## begin DATA ROWS

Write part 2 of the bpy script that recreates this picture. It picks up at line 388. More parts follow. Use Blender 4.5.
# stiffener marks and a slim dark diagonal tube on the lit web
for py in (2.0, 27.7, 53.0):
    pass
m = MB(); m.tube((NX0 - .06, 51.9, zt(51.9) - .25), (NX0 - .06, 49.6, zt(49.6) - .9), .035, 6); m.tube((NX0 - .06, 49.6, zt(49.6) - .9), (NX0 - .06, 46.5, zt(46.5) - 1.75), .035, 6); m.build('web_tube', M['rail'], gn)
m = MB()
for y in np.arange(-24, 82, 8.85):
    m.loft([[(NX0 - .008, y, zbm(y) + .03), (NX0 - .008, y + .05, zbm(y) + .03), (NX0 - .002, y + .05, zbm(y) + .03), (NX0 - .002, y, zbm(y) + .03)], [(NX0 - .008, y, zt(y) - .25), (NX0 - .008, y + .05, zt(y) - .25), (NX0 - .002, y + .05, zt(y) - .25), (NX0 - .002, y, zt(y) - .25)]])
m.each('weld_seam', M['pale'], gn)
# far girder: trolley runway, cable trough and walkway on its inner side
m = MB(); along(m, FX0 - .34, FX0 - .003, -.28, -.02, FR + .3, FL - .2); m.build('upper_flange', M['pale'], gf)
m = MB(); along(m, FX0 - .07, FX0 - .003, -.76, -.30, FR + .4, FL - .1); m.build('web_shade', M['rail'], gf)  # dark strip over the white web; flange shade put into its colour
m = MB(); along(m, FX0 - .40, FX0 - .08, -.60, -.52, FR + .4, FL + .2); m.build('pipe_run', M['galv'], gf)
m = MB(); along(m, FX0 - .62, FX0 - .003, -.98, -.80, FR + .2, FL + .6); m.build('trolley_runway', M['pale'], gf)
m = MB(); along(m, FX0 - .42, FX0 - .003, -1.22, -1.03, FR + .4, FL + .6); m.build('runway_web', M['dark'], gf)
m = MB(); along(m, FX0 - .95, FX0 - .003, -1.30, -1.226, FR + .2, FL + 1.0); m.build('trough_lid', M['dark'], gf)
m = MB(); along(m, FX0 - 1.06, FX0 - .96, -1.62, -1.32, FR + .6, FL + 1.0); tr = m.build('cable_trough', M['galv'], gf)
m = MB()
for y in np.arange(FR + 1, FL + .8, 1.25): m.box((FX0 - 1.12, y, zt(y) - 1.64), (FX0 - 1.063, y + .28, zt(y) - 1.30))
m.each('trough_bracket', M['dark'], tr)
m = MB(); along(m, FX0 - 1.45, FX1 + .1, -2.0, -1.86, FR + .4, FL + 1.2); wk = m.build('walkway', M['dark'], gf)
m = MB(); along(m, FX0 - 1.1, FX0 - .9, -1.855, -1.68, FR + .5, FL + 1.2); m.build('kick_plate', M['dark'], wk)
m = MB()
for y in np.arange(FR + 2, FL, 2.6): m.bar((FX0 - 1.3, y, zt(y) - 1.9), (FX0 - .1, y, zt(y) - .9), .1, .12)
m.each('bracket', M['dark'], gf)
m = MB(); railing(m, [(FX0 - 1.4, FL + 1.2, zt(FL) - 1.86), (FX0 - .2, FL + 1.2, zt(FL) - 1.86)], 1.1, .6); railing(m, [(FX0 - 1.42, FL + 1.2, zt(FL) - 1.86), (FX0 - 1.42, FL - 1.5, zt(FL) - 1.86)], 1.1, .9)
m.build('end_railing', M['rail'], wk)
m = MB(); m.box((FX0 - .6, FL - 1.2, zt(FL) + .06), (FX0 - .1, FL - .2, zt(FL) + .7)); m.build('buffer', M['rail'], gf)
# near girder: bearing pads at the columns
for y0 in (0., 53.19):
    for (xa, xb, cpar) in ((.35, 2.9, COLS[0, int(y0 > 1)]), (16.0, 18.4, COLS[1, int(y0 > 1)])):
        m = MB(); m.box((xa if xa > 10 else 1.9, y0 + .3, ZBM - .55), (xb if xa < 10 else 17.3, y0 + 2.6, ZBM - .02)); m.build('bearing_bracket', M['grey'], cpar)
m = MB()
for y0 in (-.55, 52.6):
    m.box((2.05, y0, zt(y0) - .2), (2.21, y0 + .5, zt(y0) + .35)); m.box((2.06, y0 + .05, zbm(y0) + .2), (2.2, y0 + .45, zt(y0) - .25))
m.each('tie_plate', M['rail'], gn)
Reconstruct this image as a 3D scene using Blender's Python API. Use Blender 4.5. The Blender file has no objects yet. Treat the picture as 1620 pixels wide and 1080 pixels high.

## end DATA ROWS

### DIRECTIONS FOR THIS TASK
Copy out the full listing exactly.

### RESPONSE TO THE EXERCISE
Write part 2 of the bpy script that recreates this picture. It picks up at line 388. More parts follow. Use Blender 4.5.
# stiffener marks and a slim dark diagonal tube on the lit web
for py in (2.0, 27.7, 53.0):
    pass
m = MB(); m.tube((NX0 - .06, 51.9, zt(51.9) - .25), (NX0 - .06, 49.6, zt(49.6) - .9), .035, 6); m.tube((NX0 - .06, 49.6, zt(49.6) - .9), (NX0 - .06, 46.5, zt(46.5) - 1.75), .035, 6); m.build('web_tube', M['rail'], gn)
m = MB()
for y in np.arange(-24, 82, 8.85):
    m.loft([[(NX0 - .008, y, zbm(y) + .03), (NX0 - .008, y + .05, zbm(y) + .03), (NX0 - .002, y + .05, zbm(y) + .03), (NX0 - .002, y, zbm(y) + .03)], [(NX0 - .008, y, zt(y) - .25), (NX0 - .008, y + .05, zt(y) - .25), (NX0 - .002, y + .05, zt(y) - .25), (NX0 - .002, y, zt(y) - .25)]])
m.each('weld_seam', M['pale'], gn)
# far girder: trolley runway, cable trough and walkway on its inner side
m = MB(); along(m, FX0 - .34, FX0 - .003, -.28, -.02, FR + .3, FL - .2); m.build('upper_flange', M['pale'], gf)
m = MB(); along(m, FX0 - .07, FX0 - .003, -.76, -.30, FR + .4, FL - .1); m.build('web_shade', M['rail'], gf)  # dark strip over the white web; flange shade put into its colour
m = MB(); along(m, FX0 - .40, FX0 - .08, -.60, -.52, FR + .4, FL + .2); m.build('pipe_run', M['galv'], gf)
m = MB(); along(m, FX0 - .62, FX0 - .003, -.98, -.80, FR + .2, FL + .6); m.build('trolley_runway', M['pale'], gf)
m = MB(); along(m, FX0 - .42, FX0 - .003, -1.22, -1.03, FR + .4, FL + .6); m.build('runway_web', M['dark'], gf)
m = MB(); along(m, FX0 - .95, FX0 - .003, -1.30, -1.226, FR + .2, FL + 1.0); m.build('trough_lid', M['dark'], gf)
m = MB(); along(m, FX0 - 1.06, FX0 - .96, -1.62, -1.32, FR + .6, FL + 1.0); tr = m.build('cable_trough', M['galv'], gf)
m = MB()
for y in np.arange(FR + 1, FL + .8, 1.25): m.box((FX0 - 1.12, y, zt(y) - 1.64), (FX0 - 1.063, y + .28, zt(y) - 1.30))
m.each('trough_bracket', M['dark'], tr)
m = MB(); along(m, FX0 - 1.45, FX1 + .1, -2.0, -1.86, FR + .4, FL + 1.2); wk = m.build('walkway', M['dark'], gf)
m = MB(); along(m, FX0 - 1.1, FX0 - .9, -1.855, -1.68, FR + .5, FL + 1.2); m.build('kick_plate', M['dark'], wk)
m = MB()
for y in np.arange(FR + 2, FL, 2.6): m.bar((FX0 - 1.3, y, zt(y) - 1.9), (FX0 - .1, y, zt(y) - .9), .1, .12)
m.each('bracket', M['dark'], gf)
m = MB(); railing(m, [(FX0 - 1.4, FL + 1.2, zt(FL) - 1.86), (FX0 - .2, FL + 1.2, zt(FL) - 1.86)], 1.1, .6); railing(m, [(FX0 - 1.42, FL + 1.2, zt(FL) - 1.86), (FX0 - 1.42, FL - 1.5, zt(FL) - 1.86)], 1.1, .9)
m.build('end_railing', M['rail'], wk)
m = MB(); m.box((FX0 - .6, FL - 1.2, zt(FL) + .06), (FX0 - .1, FL - .2, zt(FL) + .7)); m.build('buffer', M['rail'], gf)
# near girder: bearing pads at the columns
for y0 in (0., 53.19):
    for (xa, xb, cpar) in ((.35, 2.9, COLS[0, int(y0 > 1)]), (16.0, 18.4, COLS[1, int(y0 > 1)])):
        m = MB(); m.box((xa if xa > 10 else 1.9, y0 + .3, ZBM - .55), (xb if xa < 10 else 17.3, y0 + 2.6, ZBM - .02)); m.build('bearing_bracket', M['grey'], cpar)
m = MB()
for y0 in (-.55, 52.6):
    m.box((2.05, y0, zt(y0) - .2), (2.21, y0 + .5, zt(y0) + .35)); m.box((2.06, y0 + .05, zbm(y0) + .2), (2.2, y0 + .45, zt(y0) - .25))
m.each('tie_plate', M['rail'], gn)
Reconstruct this image as a 3D scene using Blender's Python API. Use Blender 4.5. The Blender file has no objects yet. Treat the picture as 1620 pixels wide and 1080 pixels high.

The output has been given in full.